Since the war in 2011, the Tebu had been watching the worrying events in the rest of Libya from the safety of their remote areas. ‘Do you see what those Arabs on the coast are doing to each other?’ blurted a Tebu militiamen in Murzuq while watching on TV the serious clashes between rival factions in 2014 which would eventually lead to the split between Tripoli and Tobruk governments. However, the war ‘on the coast’ would finally reach Libya’s southernmost gate in 2015, when the Tebu became engulfed in a proxy war with their Tuareg neighbours. The arrival of the Islamic State, whose militants have exploited the power vacuum to expand their presence all over the region, has just made the environment more deadly and complex.

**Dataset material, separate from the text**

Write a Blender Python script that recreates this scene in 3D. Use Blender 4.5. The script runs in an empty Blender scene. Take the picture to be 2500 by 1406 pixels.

Adam Rami Kerki is the head of the Tebu National Assembly, the main political organization for this people in Libya – today aligned with the UN backed government. The representative spoke of ‘complete and utter racism’ and denounced discrimination ‘rooted in the idea that non-Arab indigenous people should not be part of a self-declared “Arab state”.’
For the time being, with no single central government and security and oil revenues falling, Libya is often labelled as a ‘failed state’ where minorities remain the most vulnerable. A report recently released by Minority Rights Group International – an NGO with more than 40 years of experience working with non-dominant ethnic, religious and linguistic communities – categorized Sub-Saharan migrants, ‘black Libyans’ – in reference to Arabized black Libyans such as Tawarghans – Tebu, alongside the Amazigh, as communities ‘at risk of Genocide and Mass Killing’.
The report comes as no surprise for Kerki. ‘What makes you an Arab?’ asks the Tebu leader. ‘Is it the colour of your skin? Your religion? Your mother tongue? We may not be Arabs but we are definitely Libyans, and, above all, human beings.’